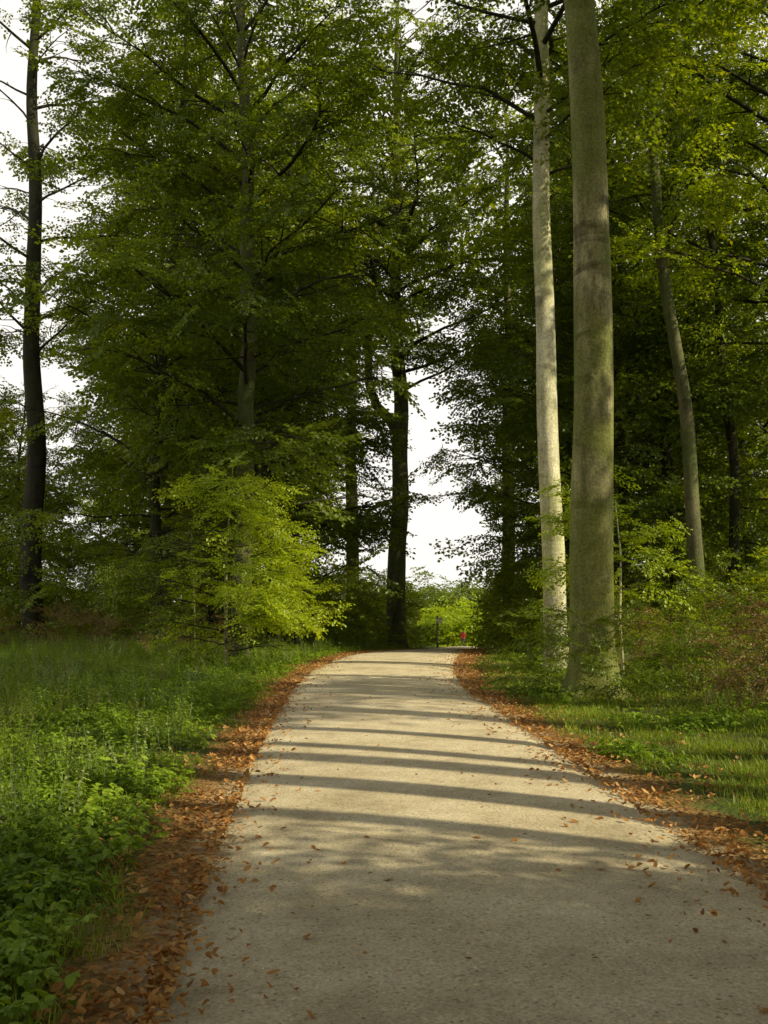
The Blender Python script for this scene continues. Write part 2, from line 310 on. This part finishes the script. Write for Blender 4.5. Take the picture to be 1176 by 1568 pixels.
def nettle(name,mat,seed,h=.6,ll=.075):
    r=random.Random(seed); mb=MB()
    for s in range(4):
        a=r.uniform(0,6.28); q_=r.uniform(.05,.2); p=np.array([q_*math.cos(a),q_*math.sin(a),0]); hh=h*r.uniform(.6,1.1); dv=np.array([math.cos(a),math.sin(a),0])*.15*hh
        tube(mb,[p,p+dv*.3+[0,0,hh*.5],p+dv+[0,0,hh]],[.004,.003,.002],4,0)
        n=int(hh/.055)
        for j in range(n):
            u=(j+1)/n; q=p+dv*u*u+np.array([0,0,hh*u])
            for k_ in (0,1):
                yaw=(j%2)*1.57+k_*3.14+r.uniform(-.4,.4)+a; d,s_=basis(yaw,r.uniform(-.6,.25),r.uniform(-.2,.2)); l=ll*(1.1-.5*u)*r.uniform(.8,1.2)
                leaf8(mb,q,d,s_,l,l*.55,0,r.random())
    return mb.mesh(name,[mat])
C_nettle=mkcoll('weed_plants',[nettle('weed_plant_00',M_weed,1),nettle('weed_plant_01',M_weed,2,.45),nettle('weed_plant_02',M_weedp,3,.6,.055),nettle('weed_plant_03',M_weed,4,.3,.06)])
def rosette(name,mat,seed):
    r=random.Random(seed); mb=MB()
    for i in range(34):
        a=r.uniform(0,6.28); rr=.3*math.sqrt(r.random()); z=r.uniform(.02,.17); q=np.array([rr*math.cos(a),rr*math.sin(a),z])
        tube(mb,[[q[0]*.8,q[1]*.8,-.01],q],[.002,.0015],3)
        y0=a+r.uniform(-.6,.6)
        for k_ in (-1,0,1):
            d,s_=basis(y0+k_*1.1,r.uniform(-.5,.3),r.uniform(-.4,.4)); l=r.uniform(.035,.07); leaf8(mb,q,d,s_,l,l*.7,0,r.random())
    return mb.mesh(name,[mat])
C_ros=mkcoll('ground_cover_plants',[rosette(f'ground_cover_{i:02d}',M_weed,i) for i in range(3)])
def litter(name,seed):
    r=random.Random(seed); mb=MB()
    l=r.uniform(.05,.075); d,s_=basis(0,0); leaf8(mb,np.array([-l/2,0,.004]),d,s_,l,l*.62,0,r.random(),curl=r.uniform(.1,.6),droop=r.uniform(-.5,.3))
    return mb.mesh(name,[M_litter])
C_lit=mkcoll('fallen_leaf_shapes',[litter(f'fallen_leaf_{i:02d}',i) for i in range(6)])

# ---------------------------------------------------------------- GN instancer
_groups={}
def gngroup(coll):
    if coll.name in _groups: return _groups[coll.name]
    g=bpy.data.node_groups.new('scatter_'+coll.name,'GeometryNodeTree')
    g.interface.new_socket('Geometry',in_out='INPUT',socket_type='NodeSocketGeometry'); g.interface.new_socket('Geometry',in_out='OUTPUT',socket_type='NodeSocketGeometry')
    i=g.nodes.new('NodeGroupInput'); o=g.nodes.new('NodeGroupOutput'); ip=g.nodes.new('GeometryNodeInstanceOnPoints')
    ci=g.nodes.new('GeometryNodeCollectionInfo'); ci.inputs['Collection'].default_value=coll; ci.inputs['Separate Children'].default_value=True; ci.inputs['Reset Children'].default_value=True
    def na(n,t):
        x=g.nodes.new('GeometryNodeInputNamedAttribute'); x.data_type=t; x.inputs['Name'].default_value=n; return [s for s in x.outputs if s.enabled and s.name=='Attribute'][0]
    m2p=g.nodes.new('GeometryNodeMeshToPoints')
    g.links.new(i.outputs[0],m2p.inputs[0]); g.links.new(m2p.outputs[0],ip.inputs['Points']); g.links.new(ci.outputs[0],ip.inputs['Instance'])
    ip.inputs['Pick Instance'].default_value=True
    g.links.new(na('idx','INT'),ip.inputs['Instance Index']); g.links.new(na('rot','FLOAT_VECTOR'),ip.inputs['Rotation']); g.links.new(na('scl','FLOAT_VECTOR'),ip.inputs['Scale'])
    g.links.new(ip.outputs[0],o.inputs[0]); _groups[coll.name]=g; return g
def scatter(name,coll,P,rot,scl,idx,parent=None):
    me=bpy.data.meshes.new(name); me.from_pydata(np.asarray(P).tolist(),[],[])
    scl=np.asarray(scl)
    if scl.ndim==1: scl=np.repeat(scl[:,None],3,1)
    a=me.attributes.new('rot','FLOAT_VECTOR','POINT'); a.data.foreach_set('vector',np.asarray(rot,dtype=np.float32).reshape(-1))
    a=me.attributes.new('scl','FLOAT_VECTOR','POINT'); a.data.foreach_set('vector',scl.astype(np.float32).reshape(-1))
    a=me.attributes.new('idx','INT','POINT'); a.data.foreach_set('value',np.asarray(idx,dtype=np.int32))
    o=bpy.data.objects.new(name,me); link(o,parent)
    md=o.modifiers.new('scatter','NODES'); md.node_group=gngroup(coll); return o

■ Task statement
From the first line of the material down to the line containing "i in range(6)])", inclusive, return each line exactly, skipping any picture.

■ Finished task
The Blender Python script for this scene continues. Write part 2, from line 310 on. This part finishes the script. Write for Blender 4.5. Take the picture to be 1176 by 1568 pixels.
def nettle(name,mat,seed,h=.6,ll=.075):
    r=random.Random(seed); mb=MB()
    for s in range(4):
        a=r.uniform(0,6.28); q_=r.uniform(.05,.2); p=np.array([q_*math.cos(a),q_*math.sin(a),0]); hh=h*r.uniform(.6,1.1); dv=np.array([math.cos(a),math.sin(a),0])*.15*hh
        tube(mb,[p,p+dv*.3+[0,0,hh*.5],p+dv+[0,0,hh]],[.004,.003,.002],4,0)
        n=int(hh/.055)
        for j in range(n):
            u=(j+1)/n; q=p+dv*u*u+np.array([0,0,hh*u])
            for k_ in (0,1):
                yaw=(j%2)*1.57+k_*3.14+r.uniform(-.4,.4)+a; d,s_=basis(yaw,r.uniform(-.6,.25),r.uniform(-.2,.2)); l=ll*(1.1-.5*u)*r.uniform(.8,1.2)
                leaf8(mb,q,d,s_,l,l*.55,0,r.random())
    return mb.mesh(name,[mat])
C_nettle=mkcoll('weed_plants',[nettle('weed_plant_00',M_weed,1),nettle('weed_plant_01',M_weed,2,.45),nettle('weed_plant_02',M_weedp,3,.6,.055),nettle('weed_plant_03',M_weed,4,.3,.06)])
def rosette(name,mat,seed):
    r=random.Random(seed); mb=MB()
    for i in range(34):
        a=r.uniform(0,6.28); rr=.3*math.sqrt(r.random()); z=r.uniform(.02,.17); q=np.array([rr*math.cos(a),rr*math.sin(a),z])
        tube(mb,[[q[0]*.8,q[1]*.8,-.01],q],[.002,.0015],3)
        y0=a+r.uniform(-.6,.6)
        for k_ in (-1,0,1):
            d,s_=basis(y0+k_*1.1,r.uniform(-.5,.3),r.uniform(-.4,.4)); l=r.uniform(.035,.07); leaf8(mb,q,d,s_,l,l*.7,0,r.random())
    return mb.mesh(name,[mat])
C_ros=mkcoll('ground_cover_plants',[rosette(f'ground_cover_{i:02d}',M_weed,i) for i in range(3)])
def litter(name,seed):
    r=random.Random(seed); mb=MB()
    l=r.uniform(.05,.075); d,s_=basis(0,0); leaf8(mb,np.array([-l/2,0,.004]),d,s_,l,l*.62,0,r.random(),curl=r.uniform(.1,.6),droop=r.uniform(-.5,.3))
    return mb.mesh(name,[M_litter])
C_lit=mkcoll('fallen_leaf_shapes',[litter(f'fallen_leaf_{i:02d}',i) for i in range(6)])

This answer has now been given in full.